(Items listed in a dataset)
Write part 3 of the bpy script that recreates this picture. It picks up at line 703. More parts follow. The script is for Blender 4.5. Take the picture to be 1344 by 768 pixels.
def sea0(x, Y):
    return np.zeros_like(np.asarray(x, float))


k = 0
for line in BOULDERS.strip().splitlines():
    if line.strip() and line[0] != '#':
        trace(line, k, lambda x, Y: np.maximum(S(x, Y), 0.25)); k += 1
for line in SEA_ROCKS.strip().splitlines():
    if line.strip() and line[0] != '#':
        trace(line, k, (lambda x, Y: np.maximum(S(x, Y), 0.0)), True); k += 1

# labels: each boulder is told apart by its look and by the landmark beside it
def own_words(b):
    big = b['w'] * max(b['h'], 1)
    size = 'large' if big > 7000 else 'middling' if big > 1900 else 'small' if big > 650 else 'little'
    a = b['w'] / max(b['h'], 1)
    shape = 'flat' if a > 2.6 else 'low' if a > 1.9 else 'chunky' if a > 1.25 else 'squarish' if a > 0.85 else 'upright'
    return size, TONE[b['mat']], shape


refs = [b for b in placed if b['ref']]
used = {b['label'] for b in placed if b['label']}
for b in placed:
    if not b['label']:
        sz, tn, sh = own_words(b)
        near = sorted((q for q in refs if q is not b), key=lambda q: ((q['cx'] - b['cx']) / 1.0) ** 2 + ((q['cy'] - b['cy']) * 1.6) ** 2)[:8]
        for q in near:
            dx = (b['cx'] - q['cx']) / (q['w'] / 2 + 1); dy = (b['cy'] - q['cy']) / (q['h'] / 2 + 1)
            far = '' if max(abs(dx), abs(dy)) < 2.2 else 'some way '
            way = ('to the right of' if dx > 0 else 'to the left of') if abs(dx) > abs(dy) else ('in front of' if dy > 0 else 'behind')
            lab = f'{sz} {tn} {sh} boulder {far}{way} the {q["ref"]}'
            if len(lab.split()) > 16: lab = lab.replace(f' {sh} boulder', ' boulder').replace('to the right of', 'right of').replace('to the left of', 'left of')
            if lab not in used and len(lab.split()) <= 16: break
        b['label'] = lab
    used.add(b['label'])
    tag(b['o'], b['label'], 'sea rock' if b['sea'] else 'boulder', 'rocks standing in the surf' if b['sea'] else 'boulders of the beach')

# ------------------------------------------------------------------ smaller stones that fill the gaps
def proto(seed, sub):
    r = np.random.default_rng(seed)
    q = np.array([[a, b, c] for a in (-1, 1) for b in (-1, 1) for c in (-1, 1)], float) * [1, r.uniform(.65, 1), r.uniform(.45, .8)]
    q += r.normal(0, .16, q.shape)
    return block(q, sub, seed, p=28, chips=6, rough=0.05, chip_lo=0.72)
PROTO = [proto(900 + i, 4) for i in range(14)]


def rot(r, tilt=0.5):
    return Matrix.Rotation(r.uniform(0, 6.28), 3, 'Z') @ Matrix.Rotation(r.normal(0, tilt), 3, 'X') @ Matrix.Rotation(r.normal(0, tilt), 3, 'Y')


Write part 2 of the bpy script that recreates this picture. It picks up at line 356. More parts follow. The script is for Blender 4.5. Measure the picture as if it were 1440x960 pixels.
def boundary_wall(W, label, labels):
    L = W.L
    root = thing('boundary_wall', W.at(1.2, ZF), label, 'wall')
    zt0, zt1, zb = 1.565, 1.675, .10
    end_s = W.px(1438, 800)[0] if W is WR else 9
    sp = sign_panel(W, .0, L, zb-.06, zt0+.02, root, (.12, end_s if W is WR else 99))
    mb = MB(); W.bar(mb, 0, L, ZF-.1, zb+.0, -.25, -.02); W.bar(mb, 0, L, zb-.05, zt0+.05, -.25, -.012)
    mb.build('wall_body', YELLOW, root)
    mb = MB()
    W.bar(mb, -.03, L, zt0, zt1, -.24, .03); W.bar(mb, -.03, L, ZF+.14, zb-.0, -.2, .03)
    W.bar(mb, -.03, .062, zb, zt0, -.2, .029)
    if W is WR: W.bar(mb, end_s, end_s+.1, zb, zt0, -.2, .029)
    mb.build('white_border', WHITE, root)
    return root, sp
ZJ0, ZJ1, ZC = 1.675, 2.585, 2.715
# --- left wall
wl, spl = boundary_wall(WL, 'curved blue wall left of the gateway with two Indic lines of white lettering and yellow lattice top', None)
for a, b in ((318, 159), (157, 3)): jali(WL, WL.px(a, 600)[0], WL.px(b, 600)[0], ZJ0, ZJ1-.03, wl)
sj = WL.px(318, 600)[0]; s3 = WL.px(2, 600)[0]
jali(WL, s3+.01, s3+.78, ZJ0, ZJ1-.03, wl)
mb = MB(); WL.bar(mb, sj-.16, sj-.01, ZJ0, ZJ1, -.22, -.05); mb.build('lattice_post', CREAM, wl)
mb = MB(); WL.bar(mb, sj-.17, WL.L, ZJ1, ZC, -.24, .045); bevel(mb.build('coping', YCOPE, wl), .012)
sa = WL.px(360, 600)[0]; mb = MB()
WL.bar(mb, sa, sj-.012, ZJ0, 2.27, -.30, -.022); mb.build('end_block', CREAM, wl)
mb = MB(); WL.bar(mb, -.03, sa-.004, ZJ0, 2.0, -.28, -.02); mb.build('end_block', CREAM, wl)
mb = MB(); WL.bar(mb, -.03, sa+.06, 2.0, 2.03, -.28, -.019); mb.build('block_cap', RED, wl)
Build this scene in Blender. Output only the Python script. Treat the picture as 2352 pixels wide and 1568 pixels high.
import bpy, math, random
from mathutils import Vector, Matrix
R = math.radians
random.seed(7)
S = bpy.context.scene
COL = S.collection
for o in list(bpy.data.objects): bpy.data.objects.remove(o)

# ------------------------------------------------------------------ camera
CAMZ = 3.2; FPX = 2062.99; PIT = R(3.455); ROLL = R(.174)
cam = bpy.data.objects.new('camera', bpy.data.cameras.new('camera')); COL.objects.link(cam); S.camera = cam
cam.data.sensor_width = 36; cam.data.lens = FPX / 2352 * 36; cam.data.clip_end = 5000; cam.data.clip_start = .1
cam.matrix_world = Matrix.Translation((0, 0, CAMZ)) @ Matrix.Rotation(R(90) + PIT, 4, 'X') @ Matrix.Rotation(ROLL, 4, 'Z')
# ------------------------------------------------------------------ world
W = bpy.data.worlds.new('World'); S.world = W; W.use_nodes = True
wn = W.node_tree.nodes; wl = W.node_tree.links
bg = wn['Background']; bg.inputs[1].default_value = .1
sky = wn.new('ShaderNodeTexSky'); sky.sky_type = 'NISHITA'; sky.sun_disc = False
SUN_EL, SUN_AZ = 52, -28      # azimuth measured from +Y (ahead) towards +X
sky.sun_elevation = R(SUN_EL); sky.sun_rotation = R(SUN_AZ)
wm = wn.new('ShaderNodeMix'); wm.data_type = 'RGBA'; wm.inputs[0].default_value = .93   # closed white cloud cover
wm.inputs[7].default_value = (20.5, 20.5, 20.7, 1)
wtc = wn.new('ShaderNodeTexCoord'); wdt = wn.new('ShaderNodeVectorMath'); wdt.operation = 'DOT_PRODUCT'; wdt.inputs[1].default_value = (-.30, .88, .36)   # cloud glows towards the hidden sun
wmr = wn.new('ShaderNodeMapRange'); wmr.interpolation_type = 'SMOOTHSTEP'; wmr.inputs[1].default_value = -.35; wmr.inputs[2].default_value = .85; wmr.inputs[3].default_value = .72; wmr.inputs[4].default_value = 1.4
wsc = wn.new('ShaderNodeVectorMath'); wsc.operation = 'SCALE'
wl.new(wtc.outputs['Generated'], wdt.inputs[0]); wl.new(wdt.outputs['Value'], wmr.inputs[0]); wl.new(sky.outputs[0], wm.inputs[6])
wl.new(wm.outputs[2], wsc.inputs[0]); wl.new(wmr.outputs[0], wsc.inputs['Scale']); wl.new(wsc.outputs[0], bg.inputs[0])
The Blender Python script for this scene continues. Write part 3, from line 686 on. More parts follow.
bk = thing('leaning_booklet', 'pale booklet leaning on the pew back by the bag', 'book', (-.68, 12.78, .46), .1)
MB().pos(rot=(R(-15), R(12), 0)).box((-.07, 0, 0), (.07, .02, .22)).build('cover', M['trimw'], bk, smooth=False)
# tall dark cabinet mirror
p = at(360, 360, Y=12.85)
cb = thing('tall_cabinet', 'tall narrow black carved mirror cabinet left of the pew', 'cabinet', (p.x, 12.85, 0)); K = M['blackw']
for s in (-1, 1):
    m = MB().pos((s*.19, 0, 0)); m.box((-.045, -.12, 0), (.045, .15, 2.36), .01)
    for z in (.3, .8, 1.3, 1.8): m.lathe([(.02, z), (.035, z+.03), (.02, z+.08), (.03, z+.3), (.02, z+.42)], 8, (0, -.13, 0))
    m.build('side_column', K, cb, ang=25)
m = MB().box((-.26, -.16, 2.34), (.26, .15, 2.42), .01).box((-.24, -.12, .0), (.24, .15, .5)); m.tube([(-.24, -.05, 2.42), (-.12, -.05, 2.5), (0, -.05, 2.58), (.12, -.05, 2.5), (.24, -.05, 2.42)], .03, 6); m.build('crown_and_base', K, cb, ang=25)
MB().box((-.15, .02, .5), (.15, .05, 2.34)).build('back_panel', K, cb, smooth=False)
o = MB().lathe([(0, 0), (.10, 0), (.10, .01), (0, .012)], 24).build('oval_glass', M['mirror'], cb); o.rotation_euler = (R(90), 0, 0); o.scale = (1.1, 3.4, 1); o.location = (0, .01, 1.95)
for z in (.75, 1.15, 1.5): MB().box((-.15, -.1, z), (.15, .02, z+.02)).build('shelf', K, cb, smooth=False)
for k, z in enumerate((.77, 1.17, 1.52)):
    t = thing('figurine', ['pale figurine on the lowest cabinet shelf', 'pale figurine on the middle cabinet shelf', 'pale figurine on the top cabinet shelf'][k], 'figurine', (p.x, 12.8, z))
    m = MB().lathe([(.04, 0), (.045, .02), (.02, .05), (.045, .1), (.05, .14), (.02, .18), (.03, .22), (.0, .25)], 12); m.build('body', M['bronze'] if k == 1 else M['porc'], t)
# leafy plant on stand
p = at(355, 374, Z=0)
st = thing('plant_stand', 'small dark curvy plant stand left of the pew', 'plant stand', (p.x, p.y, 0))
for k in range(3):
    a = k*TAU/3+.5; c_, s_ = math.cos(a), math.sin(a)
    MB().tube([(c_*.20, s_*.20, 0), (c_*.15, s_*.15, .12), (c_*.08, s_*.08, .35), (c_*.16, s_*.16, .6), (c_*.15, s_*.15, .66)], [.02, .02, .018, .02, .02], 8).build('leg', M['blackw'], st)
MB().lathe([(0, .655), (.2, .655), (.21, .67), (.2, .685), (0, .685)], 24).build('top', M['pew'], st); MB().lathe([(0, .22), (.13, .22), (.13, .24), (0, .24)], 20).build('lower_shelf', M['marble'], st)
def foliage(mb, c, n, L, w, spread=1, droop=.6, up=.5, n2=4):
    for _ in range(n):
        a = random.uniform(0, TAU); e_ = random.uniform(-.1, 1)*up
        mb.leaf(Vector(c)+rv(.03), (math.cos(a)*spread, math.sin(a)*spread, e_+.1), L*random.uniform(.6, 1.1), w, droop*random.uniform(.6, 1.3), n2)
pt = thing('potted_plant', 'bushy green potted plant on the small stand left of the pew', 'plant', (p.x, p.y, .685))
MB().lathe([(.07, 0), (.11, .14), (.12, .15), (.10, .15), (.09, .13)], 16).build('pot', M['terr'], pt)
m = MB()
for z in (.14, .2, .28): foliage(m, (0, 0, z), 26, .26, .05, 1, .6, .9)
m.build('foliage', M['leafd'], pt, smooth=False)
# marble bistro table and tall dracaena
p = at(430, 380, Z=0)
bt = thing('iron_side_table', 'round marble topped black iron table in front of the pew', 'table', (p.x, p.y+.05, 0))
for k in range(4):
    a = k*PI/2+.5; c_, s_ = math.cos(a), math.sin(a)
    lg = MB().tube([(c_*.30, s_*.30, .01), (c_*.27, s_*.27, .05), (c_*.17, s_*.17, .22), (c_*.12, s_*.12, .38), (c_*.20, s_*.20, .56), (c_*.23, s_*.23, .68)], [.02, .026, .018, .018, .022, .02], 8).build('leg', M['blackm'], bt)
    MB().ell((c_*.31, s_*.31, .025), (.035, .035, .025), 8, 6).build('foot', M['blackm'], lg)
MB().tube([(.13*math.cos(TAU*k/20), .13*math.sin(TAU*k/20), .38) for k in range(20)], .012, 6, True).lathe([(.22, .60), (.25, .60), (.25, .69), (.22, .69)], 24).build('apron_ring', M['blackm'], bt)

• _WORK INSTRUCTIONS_
Write out the listing's lines exactly, from its first line through the line that contains "return size, TONE[b['mat']], shape", and stop there.

• _SOLUTION_
Write part 3 of the bpy script that recreates this picture. It picks up at line 703. More parts follow. The script is for Blender 4.5. Take the picture to be 1344 by 768 pixels.
def sea0(x, Y):
    return np.zeros_like(np.asarray(x, float))


k = 0
for line in BOULDERS.strip().splitlines():
    if line.strip() and line[0] != '#':
        trace(line, k, lambda x, Y: np.maximum(S(x, Y), 0.25)); k += 1
for line in SEA_ROCKS.strip().splitlines():
    if line.strip() and line[0] != '#':
        trace(line, k, (lambda x, Y: np.maximum(S(x, Y), 0.0)), True); k += 1

# labels: each boulder is told apart by its look and by the landmark beside it
def own_words(b):
    big = b['w'] * max(b['h'], 1)
    size = 'large' if big > 7000 else 'middling' if big > 1900 else 'small' if big > 650 else 'little'
    a = b['w'] / max(b['h'], 1)
    shape = 'flat' if a > 2.6 else 'low' if a > 1.9 else 'chunky' if a > 1.25 else 'squarish' if a > 0.85 else 'upright'
    return size, TONE[b['mat']], shape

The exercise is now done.